DESDE QUE las declaraciones de un concejal destaparon lo que luego se conocería como caso Juan Guerra apenas han transcurrido tres años, pero políticamente la distancia es mucho mayor: puede que no sea justo, pero es seguro que muchas de las personas que entonces hubieran puesto la mano en el fuego por la honradez de Alfonso Guerra contarían hasta setenta veces siete antes de repetir el gesto hoy. Pero quienes pronosticaron que el asunto jamás llegaría a los tribunales también lamentarán no haber callado a tiempo: todos pudimos ver ayer, por televisión, al hermano del anterior vicepresidente del Gobierno sentado en el banquillo en el primero de los seis o siete juicios que tiene pendientes. En este primero, en el que está acusado de falsedad en documento mercantil y de un delito contra la Hacienda -todo ello en relación a la adquisición de una finca a una empresa pública-, el ministerio fiscal solicita nueve años de cárcel.Algunas cosas que parecían increíbles han dejado de serlo; sin embargo, no han aparecido evidencias que prueben que Alfonso Guerra estuviera detrás de los negocios de su hermano, avalando sus gestiones de intermediación o beneficiándose de ellas. Pero resulta impensable que no las conociera: los signos externos de la súbita prosperidad de Juan Guerra (coches de lujo, chalés, caballos) eran tan manifiestos que sólo desde la complicidad se entendería la ignorancia por parte de alguien tan próximo. Que, habiendo conocido o sospechado, se abstuviera de denunciarlo ante la justicia resulta comprensible, pese a lo que en su día dijeron algunos censores en exceso despiadados. Pero la contrapartida de esa comprensión humana hubiera debido ser la dimisión inmediata en cuanto el escándalo saltó y se supo cómo se había producido el enriquecimiento: con gestiones en las que lo fundamental era la utilización como elemento de presión, amedrentamiento o chantaje de su condición de hermano de un poderoso gobernante. Si Alfonso Guerra sigue sin haber entendido esto -como a veces parece-, es que no quiere verlo.

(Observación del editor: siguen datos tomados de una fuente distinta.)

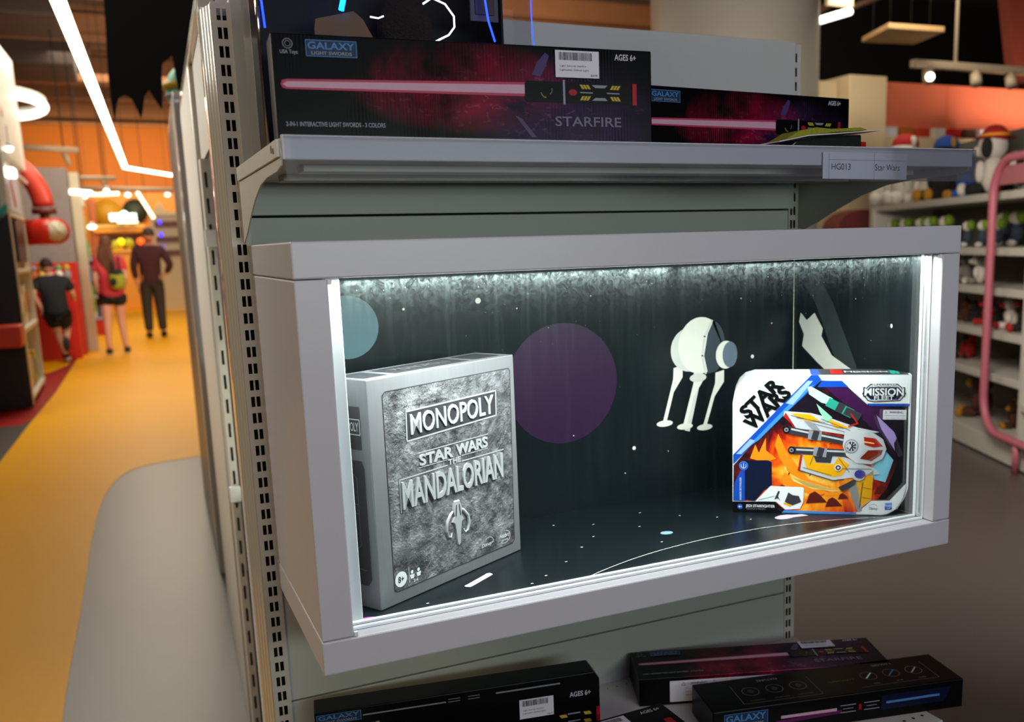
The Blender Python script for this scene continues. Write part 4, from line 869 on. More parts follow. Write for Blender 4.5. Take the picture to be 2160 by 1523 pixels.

Esa respuesta, relacionada con lo que ha dado en llamarse responsabilidad política, era independiente de que además existieran delitos penales específicos (prevaricación, usurpación de funciones, fraude a Hacienda, etcétera). Responsabilidad viene de responder y está relacionado con la actitud de dar la cara. El presidente del Gobierno acaba de quejarse de la excesiva judicialización de la vida política, y no le falta razón; pero fue él quien desarrolló la teoría de que no puede hablarse de corrupción mientras no se pronuncien los tribunales, y su partido el que se opuso a la creación de comisiones parlamentarias de investigación: hasta se opuso a una relacionada con el caso Naseiro, que afectaba a la competencia, a fin de qué nadie pudiera establecer comparaciones con el de Guerra. Ahora se han juntado lo general con lo particular, el caso Filesa con el de Juan Guerra, y más de uno debe estar lamentando no haber elevado la voz a tiempo: antes de que la combinación entre crisis económica y evidencia de comportamientos corruptos se manifieste en un deterioro de la vida política que se expresa ya, según las encuestas, en un retroceso de la conciencia fiscal de los ciudadanos.